Based on the data that Philae beamed down prior to going into hibernation, scientists believe the landing site on Comet 67P/C-G is made of a layer of dust 4 to 8 inches thick covering solid ice.
At Philae’s final landing spot, the MUPUS probe recorded a temperature of –153°C close to the floor of the lander’s balcony before it was deployed. Then, after deployment, the sensors near the tip cooled by about 10°C over a period of roughly half an hour. “We think this is either due to radiative transfer of heat to the cold nearby wall seen in the CIVA images or because the probe had been pushed into a cold dust pile,” says Jörg Knollenberg, instrument scientist for MUPUS at DLR.
The probe then started to hammer itself into the subsurface, but was unable to make more than a few millimetres of progress even at the highest power level of the hammer motor. “If we compare the data with laboratory measurements, we think that the probe encountered a hard surface with strength comparable to that of solid ice,” says Tilman Spohn, principal investigator for MUPUS.
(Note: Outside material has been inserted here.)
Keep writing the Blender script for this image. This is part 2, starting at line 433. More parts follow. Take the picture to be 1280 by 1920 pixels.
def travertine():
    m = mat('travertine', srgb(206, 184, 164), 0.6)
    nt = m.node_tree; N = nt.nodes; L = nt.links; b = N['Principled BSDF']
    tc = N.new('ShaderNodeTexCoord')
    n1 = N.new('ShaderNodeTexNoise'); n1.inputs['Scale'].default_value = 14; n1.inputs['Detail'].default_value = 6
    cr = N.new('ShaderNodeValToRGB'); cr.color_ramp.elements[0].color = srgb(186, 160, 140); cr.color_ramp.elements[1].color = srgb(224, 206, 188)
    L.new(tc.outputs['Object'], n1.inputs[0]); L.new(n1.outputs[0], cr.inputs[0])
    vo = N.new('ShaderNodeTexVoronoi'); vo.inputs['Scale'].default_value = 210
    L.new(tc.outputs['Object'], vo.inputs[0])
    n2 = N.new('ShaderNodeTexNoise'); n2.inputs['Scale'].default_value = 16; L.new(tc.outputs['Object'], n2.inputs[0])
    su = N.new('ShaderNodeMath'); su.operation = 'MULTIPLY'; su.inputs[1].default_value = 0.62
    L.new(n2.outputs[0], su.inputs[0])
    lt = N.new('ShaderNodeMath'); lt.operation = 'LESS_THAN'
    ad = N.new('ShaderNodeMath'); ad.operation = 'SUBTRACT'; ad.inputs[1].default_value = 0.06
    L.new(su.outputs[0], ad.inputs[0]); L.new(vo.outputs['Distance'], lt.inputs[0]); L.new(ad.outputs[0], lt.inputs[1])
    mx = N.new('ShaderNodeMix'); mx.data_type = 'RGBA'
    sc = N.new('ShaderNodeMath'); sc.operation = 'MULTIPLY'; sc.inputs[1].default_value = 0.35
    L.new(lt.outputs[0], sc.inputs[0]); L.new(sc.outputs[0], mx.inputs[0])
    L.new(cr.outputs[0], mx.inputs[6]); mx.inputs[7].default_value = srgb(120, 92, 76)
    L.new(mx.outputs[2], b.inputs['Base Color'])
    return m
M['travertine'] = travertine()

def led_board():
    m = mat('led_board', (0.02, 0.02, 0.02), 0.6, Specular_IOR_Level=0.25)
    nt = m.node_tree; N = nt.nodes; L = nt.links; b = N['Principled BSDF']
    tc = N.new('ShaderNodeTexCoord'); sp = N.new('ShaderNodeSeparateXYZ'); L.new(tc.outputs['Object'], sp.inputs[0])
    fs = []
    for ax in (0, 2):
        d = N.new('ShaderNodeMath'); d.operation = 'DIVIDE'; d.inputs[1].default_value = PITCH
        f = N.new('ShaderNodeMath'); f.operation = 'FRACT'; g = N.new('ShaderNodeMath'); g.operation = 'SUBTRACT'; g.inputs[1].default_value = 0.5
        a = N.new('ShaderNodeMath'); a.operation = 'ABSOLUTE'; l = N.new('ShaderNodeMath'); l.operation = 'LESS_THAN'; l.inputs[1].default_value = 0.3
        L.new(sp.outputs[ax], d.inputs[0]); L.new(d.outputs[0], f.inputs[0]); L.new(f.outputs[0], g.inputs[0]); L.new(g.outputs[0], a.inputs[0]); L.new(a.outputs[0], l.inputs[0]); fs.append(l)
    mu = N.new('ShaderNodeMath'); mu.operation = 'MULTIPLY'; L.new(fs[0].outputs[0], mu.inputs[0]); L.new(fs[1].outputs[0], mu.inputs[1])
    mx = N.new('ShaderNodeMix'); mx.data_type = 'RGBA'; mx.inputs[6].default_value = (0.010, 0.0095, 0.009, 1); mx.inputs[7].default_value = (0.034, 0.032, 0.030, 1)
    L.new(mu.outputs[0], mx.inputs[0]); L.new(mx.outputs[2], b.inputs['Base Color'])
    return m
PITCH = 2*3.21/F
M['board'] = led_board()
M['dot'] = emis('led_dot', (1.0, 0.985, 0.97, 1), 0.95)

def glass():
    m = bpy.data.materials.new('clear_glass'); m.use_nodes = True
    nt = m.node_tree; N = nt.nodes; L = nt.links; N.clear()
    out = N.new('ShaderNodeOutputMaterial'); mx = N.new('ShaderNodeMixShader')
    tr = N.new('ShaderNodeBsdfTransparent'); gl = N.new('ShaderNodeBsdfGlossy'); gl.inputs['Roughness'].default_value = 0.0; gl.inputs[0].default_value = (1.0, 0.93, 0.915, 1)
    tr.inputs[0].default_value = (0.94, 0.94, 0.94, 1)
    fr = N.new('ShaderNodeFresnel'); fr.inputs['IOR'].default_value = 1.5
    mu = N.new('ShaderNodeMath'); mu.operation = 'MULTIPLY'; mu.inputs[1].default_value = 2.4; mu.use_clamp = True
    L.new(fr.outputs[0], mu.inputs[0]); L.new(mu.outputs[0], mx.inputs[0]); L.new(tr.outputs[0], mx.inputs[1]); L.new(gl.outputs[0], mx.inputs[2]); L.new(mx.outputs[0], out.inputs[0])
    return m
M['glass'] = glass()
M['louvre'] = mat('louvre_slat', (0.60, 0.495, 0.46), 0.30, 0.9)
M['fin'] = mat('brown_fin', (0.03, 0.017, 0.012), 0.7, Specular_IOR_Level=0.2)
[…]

Looking at the results of the thermal mapper and the probe together, the team have made the preliminary assessment that the upper layers of the comet’s surface consist of dust of 10–20 cm thickness, overlaying mechanically strong ice or ice and dust mixtures.
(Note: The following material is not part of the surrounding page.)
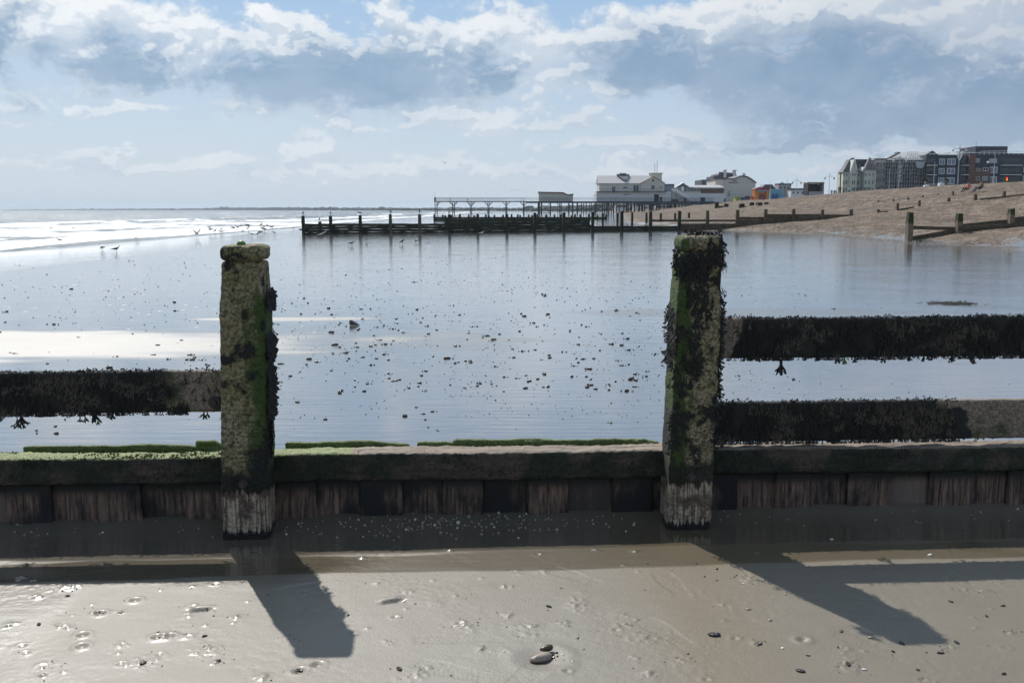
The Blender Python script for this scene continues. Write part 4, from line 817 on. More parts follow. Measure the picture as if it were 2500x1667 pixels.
mb.build('stair_posts', M_SLATE, pr2.root)
for a, b, c, m in ((1713, 1724, 482, M_BLACK), (1771, 1774.5, 485, M_BLACK), (1672, 1678, 483, M_BLACK), (1620, 1659, 486, M_GLASSD)): pr2.win(a, b, c, 493, m, None, 'door')
rb = Bld('seafront_hall', YP + 16, 1745, 'cream hall with curved end gable and slim chimney at the shore end of the pier', 'building', None, 20)
w = rb.prism('wall', M_CREAM, [(1745, 500), (1745, 437.5), (1792, 436), (1806, 430), (1820, 431), (1832, 438), (1843, 446), (1843, 500)])
rb.prism('roof', M_SLATE, [(1743, 438.5), (1743, 436.8), (1791, 435), (1806, 428.6), (1821, 429.8), (1833, 436.5), (1845, 445.3), (1845, 447.5), (1832, 439), (1820, 432), (1806, 431), (1792, 437)], -.4, 20)
rb.box('chimney', M_CREAM, 1812, 1818, 423, 440, .5, 2); rb.box('ledge', M_WHITE, 1745, 1843, 472, 473, -.2, 0)
for a, b, c, d in ((1777, 1800, 445, 447), (1786, 1797, 440, 442), (1778, 1780, 467, 479), (1762, 1767, 484, 494), (1818, 1834, 479, 483)): rb.win(a, b, c, d, M_GLASSD)
mb = MB(); mb.bar((rb.X(1756), -10, rb.Z(498)), (rb.X(1756), -10, rb.Z(435)), .09); tag(mb.build('flagpole', M_BRICK, None, rb.root.location), 'bare brown flagpole standing before the cream hall', 'flagpole')
ht = Bld('dark_hotel', YP + 90, 1712, 'dark slate-roofed hotel with tall pale chimneys behind the cream hall', 'building', None, 20)
ht.box('wall', M_SLATE, 1712, 1795, 450, 500, .5, 19, None, True); ht.prism('roof', M_SLATE, [(1712, 450), (1712, 439), (1741, 438), (1741, 430), (1752, 429), (1753, 425), (1764, 421), (1795, 423), (1797, 436), (1797, 450)])
for a, b, c in ((1764.5, 1771, 415), (1787, 1794, 415)):
    ch = ht.box('chimney', M_WHITE, a, b, c + 3, 434, -.4, 1.5); ht.box('chimney_pot', M_WHITE, a - 1, b + 1, c, c + 3, -.7, 1.8, ch)
ht.box('chimney', M_MAROON, 1754, 1762, 420, 428, .2, 1.6)
for a in (1720, 1730, 1745, 1756, 1776): ht.win(a, a + 4, 443, 448, M_GLASSB)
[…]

In many ways, this result is a testament to the magnificence of science and the industrial revolution. The methods and technology that made it possible for scientists to predict the make up of comets (dirty snowballs) were developed in the period from the 16th to the 19th centuries, hundreds of years before it was even possible to see Comet 67P, no less land on it and sample its surface. And what do we find when we do land there? The data gathered beforehand from far away is confirmed, as precisely as one can imagine.
Update: Another of Philae’s instruments also detected organics on the surface, though the reports so far are very vague.